The times my father has told me to do something can be counted on one hand. So, when he used the word ‘must’ (’harus’) I knew what I had to do, and I booked my ticket straight away.
However, I remained very nervous about the trip, a feeling that only disappeared once the plane touched down in Jakarta, the city of my birth. The familiar feeling of the tropical heat enveloping my body, the faint smell of kretek cigarettes, and most of all finding my father’s beaming face in the arrival hall: I had come home, and felt at ease in fulfilling my father’s wish.
The following day we left for Buru, which involved a seven-hour journey by ferry from Ambon. When we arrived in Buru’s capital Namlea, it was 4am and pitch dark, so it was not for a few hours that I could take in my first sights of the island. As we travelled from Namlea to the village of Savanajaya, some 20 kilometres away, I took in the landscape: green mountains, blue sea, tall grasses and sago trees, under a scorching sun. In hindsight, it was actually quite pretty, but I could not see it in that way. I recalled my father’s stories and I visualised him walking through the grass, and how it cut his feet. In my mind, I saw prisoners working the land, with only their bare hands in those early days of imprisonment. My Dad later told me that on his second day as a ‘tapol’ on Buru he had made his singlet into bandages for his bleeding hands. The first of many tears roll down my cheeks.

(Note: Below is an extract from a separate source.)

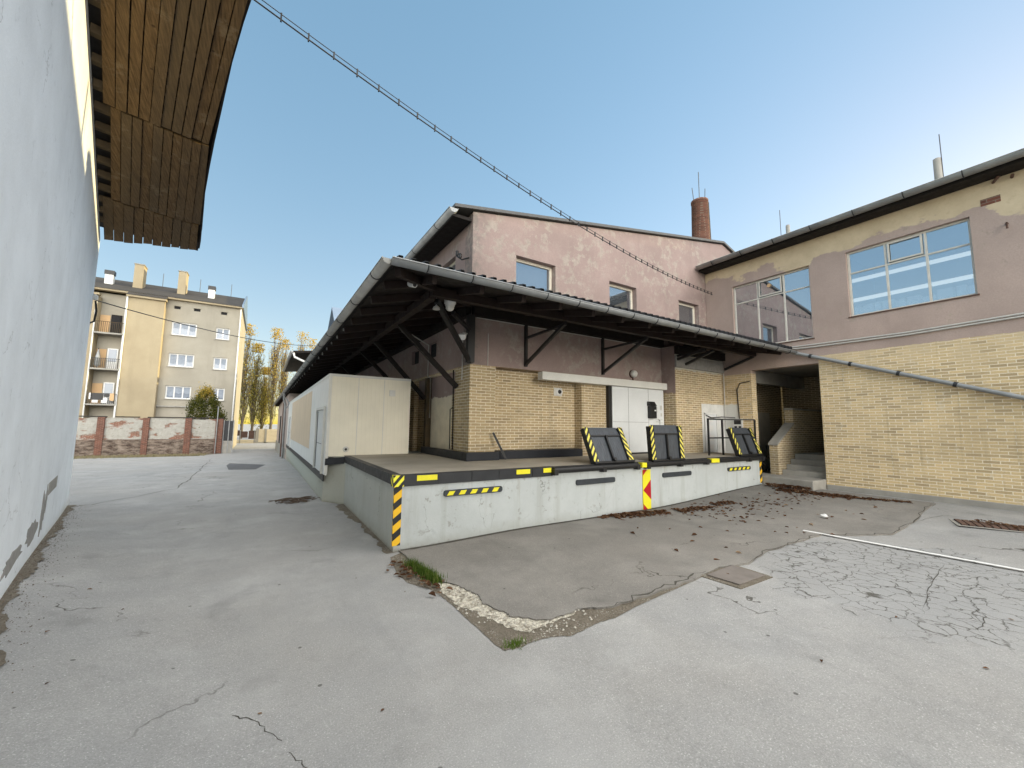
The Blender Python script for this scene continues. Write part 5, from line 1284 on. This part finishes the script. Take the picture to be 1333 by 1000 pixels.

In the days that followed, my father showed me the site where one of his friends, Munajid, was found dead under a fisherman’s boat, his hands tied. Munajid was tortured to death because he was found reading a newspaper clipping: the prisoners were not allowed to read. Elsewhere, my father located the grave of another friend, Heru, who passed away only months before the prisoners were all released. His name can be barely read, so worn is the headstone. My father cleared some of the weeds, and placed some flowers picked from a nearby bush on the headstone. I see that my father is deeply affected by being in these places. I do not exactly know what to do or say, and feel helpless in my inability to comfort him. Quietly I hope that my presence and tears convey what words cannot.
Standing on the beach where the political prisoners first arrived on Buru, I looked out over the sea, filled my lungs with air and let the sand run through my fingers. As my father recounted the day he walked seven kilometres to his barrack, barefoot (“imagine what that was like for us city people!”), carrying a prisoner too old and frail to walk, once again the tears flowed and I wonder how it was possible for my father to survive this ordeal.
My emotions affected me profoundly, and one night in particular I could not sleep, replaying in my mind the stories of that day. I was also worrying about my kids, and actually I just wanted to go home. That next day after lunch at the house of ‘Mbah’ (grandfather) Diro – also a former political prisoner, who instead chose to remain on the island after his release – I felt particularly low. Mbah Diro called me. “Come here”, he said. “What is it, Mbah?” I replied, and walked over to him. He took my hand, placing a small, pretty, yellow and red stone in it. “Here, that’s for you”. He then walked over to my dad and said “I like it when young people come to visit. It means that they care”. And within seconds, my tiredness and sad mood had lifted, and I smiled again.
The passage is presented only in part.